Qualitatively, Jesus
and Bender both are the product of the human imagination. What a relief it is to
give up on the sacred!
@ Perry, your very lengthy referenced material
was interesting and informative. Someone here very recently said how when the
WTS came up with counter arguments they found it useful as they actually made
for a convincing case against the society. I honestly think you have done the
same here.
The mythicist
position on Jesus is that his story, his persona, has a pagan pedigree which is,
as in your proffered document, refuted mainly on the fact that he does not
follow all the attributes given to earlier God-men. Of course he does not, that
is the nature of story-telling when dispersed linguistically, ethnically and
over time. What makes the myth stick however is that although the characters
change names and appearance; their function in the mythical plot does not. For
example Jesus (outside of JWism) is the son of God but himself a god. This
harmonises with the myth; he is born at midwinter (not “of the Virgin” but IN
the Virgin of the ancient zodiac) and dies sacrificially at the spring equinox
and returns to his solar father in the heavens who is also a Sun god.

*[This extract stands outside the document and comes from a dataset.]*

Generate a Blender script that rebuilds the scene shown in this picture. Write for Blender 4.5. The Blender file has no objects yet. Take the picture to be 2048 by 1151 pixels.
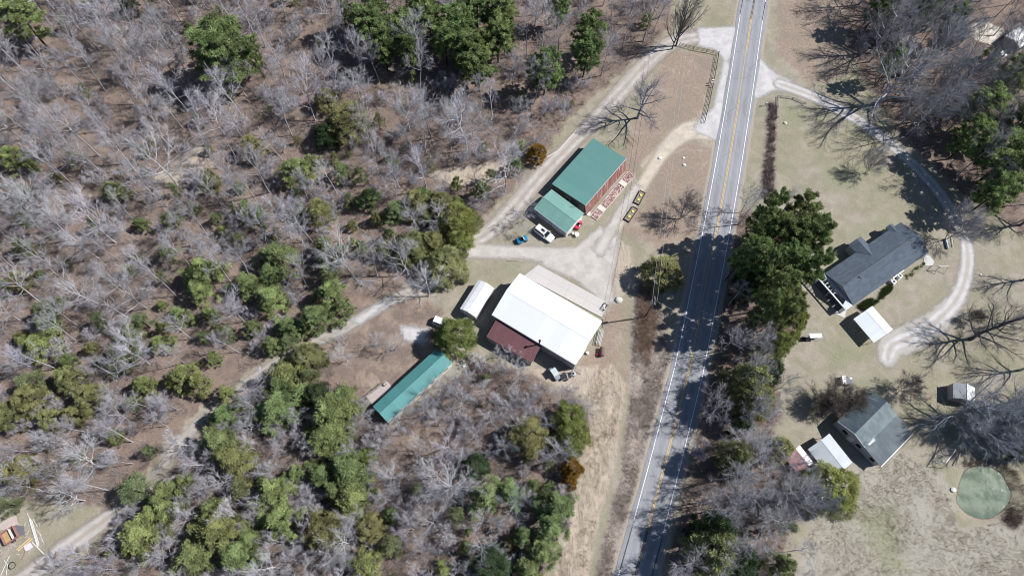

These key attributes or tropes are found in all
of the earlier sacrificial God-men saviours. The reason being that underneath
the familiar story is yet an earlier and more primitive pagan acknowledgement; a
universally held mythos from pre-literate, oral tradition. These are based on
the meanings and cyclic nature of the constellations of stars, Sun and Moon.
Jesus
ultimately is drawn from the annual story of the birth and rising illumination
of the Sun through the solar year. Solar gods must die and take the value of
their life to redeem mankind by going their way to their solar father in heaven,
the reason for this (from the source myth) is from the observable fact
that light at the spring equinox appears
suddenly to begin to shine much brighter. The explanation given was that the radiant son of the Sun God
and his solar father are now ruling together
from the heavens in glory.
The Jesus story is nothing other than the solar myth
vastly elaborated and dressed up for acceptability as a sacred narrative to the Levantine audience.
To remain thinking that it is from God is naive.